Records with scene code:
┌────────

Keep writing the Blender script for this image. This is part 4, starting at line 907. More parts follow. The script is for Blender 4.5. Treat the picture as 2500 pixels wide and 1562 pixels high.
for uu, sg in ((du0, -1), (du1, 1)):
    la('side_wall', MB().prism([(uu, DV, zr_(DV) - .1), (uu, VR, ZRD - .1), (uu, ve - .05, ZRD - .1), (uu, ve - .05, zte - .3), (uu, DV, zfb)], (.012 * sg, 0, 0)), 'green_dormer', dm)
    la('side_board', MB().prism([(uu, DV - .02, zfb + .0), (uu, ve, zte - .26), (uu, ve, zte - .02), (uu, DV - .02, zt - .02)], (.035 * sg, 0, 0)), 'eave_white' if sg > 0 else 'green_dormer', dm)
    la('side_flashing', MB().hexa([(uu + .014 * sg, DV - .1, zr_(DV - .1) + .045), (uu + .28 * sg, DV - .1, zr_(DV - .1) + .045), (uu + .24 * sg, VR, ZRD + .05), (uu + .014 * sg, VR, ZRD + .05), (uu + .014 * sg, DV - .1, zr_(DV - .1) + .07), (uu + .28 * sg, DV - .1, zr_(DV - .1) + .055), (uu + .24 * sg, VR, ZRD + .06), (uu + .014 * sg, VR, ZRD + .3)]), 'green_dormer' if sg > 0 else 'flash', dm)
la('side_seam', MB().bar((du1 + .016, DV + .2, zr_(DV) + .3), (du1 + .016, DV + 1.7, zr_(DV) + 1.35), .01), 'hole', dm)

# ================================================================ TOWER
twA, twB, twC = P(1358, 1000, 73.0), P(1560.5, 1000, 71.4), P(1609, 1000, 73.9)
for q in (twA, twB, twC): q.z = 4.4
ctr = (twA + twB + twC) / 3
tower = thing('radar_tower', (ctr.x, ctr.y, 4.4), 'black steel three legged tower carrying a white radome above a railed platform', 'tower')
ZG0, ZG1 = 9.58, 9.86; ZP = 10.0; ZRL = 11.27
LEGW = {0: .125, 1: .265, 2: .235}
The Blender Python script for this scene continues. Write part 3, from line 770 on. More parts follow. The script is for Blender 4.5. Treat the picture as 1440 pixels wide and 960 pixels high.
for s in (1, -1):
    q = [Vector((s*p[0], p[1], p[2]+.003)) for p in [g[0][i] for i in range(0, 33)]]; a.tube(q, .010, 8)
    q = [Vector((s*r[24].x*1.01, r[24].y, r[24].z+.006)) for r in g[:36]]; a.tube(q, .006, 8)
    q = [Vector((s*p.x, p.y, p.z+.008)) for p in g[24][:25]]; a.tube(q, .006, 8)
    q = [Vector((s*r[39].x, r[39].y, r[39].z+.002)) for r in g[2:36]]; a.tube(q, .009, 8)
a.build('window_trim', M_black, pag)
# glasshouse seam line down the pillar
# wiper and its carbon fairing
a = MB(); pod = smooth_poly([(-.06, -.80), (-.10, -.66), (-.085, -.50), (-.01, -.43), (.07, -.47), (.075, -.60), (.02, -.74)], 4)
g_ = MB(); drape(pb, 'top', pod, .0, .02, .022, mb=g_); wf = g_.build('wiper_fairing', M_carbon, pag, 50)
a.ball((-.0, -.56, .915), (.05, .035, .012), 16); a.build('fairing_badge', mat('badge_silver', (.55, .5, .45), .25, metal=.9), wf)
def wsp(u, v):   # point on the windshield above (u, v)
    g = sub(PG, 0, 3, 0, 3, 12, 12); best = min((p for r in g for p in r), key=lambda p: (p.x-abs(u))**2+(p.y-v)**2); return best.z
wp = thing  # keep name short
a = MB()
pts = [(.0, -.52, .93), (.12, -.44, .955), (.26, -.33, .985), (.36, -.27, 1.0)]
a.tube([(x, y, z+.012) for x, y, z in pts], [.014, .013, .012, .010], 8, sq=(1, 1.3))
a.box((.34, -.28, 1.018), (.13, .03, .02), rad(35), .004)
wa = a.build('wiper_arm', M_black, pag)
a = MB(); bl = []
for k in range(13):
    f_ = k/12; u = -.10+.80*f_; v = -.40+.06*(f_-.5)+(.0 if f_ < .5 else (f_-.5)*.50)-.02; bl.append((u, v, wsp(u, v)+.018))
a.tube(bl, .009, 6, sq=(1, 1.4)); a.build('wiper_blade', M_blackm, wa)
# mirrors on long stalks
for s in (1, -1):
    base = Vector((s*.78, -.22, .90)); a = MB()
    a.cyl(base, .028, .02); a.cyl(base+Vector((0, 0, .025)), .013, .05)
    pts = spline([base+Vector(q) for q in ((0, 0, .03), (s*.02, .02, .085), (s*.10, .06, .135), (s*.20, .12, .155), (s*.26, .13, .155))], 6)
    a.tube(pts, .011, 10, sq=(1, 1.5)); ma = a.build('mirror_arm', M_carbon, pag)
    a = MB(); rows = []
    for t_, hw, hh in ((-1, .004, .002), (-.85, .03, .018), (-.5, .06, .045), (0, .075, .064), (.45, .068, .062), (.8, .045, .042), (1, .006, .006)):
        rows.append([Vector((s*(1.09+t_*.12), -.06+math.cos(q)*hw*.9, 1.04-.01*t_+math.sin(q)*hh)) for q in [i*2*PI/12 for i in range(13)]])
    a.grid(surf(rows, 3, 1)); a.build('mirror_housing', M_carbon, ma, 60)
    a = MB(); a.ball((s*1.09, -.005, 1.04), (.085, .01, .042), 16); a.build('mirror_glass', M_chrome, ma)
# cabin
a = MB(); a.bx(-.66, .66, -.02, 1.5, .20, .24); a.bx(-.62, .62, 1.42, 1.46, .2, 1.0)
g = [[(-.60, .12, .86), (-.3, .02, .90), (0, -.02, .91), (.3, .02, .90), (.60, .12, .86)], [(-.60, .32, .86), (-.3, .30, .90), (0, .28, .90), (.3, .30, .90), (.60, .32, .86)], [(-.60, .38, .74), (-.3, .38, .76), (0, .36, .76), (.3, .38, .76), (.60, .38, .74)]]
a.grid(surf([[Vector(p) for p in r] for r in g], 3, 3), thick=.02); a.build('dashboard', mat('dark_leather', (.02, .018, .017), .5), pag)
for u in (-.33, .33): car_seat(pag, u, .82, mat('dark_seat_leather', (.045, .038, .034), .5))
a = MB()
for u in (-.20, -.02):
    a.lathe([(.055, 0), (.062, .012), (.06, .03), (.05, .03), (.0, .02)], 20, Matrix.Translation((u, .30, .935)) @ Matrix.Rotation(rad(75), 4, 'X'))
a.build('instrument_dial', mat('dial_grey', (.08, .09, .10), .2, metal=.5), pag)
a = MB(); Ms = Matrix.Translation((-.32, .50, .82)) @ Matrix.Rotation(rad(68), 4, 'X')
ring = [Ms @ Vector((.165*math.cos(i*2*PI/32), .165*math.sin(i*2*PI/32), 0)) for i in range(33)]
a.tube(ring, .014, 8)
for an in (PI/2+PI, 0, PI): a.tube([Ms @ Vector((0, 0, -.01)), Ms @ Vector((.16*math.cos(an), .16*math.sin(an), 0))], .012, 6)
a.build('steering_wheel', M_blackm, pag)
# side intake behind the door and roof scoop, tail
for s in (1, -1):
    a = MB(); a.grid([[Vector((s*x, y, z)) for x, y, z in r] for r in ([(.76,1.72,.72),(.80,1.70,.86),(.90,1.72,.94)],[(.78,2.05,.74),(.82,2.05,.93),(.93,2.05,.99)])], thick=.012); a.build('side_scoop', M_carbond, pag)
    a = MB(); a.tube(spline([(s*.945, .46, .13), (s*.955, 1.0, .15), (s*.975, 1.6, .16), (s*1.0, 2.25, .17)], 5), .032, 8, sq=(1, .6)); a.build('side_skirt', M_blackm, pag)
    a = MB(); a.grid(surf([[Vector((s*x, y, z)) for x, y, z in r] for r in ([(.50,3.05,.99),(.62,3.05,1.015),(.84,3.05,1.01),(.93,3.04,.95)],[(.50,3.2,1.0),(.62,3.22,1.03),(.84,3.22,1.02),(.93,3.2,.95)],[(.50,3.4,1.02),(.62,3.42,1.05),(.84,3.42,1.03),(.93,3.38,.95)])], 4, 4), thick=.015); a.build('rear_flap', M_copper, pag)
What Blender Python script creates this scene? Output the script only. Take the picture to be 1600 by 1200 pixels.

└────────

* **Work instructions**: Copy each line of the preceding data that contains the string "picture".

* **Exercise answer**:
Keep writing the Blender script for this image. This is part 4, starting at line 907. More parts follow. The script is for Blender 4.5. Treat the picture as 2500 pixels wide and 1562 pixels high.
The Blender Python script for this scene continues. Write part 3, from line 770 on. More parts follow. The script is for Blender 4.5. Treat the picture as 1440 pixels wide and 960 pixels high.
What Blender Python script creates this scene? Output the script only. Take the picture to be 1600 by 1200 pixels.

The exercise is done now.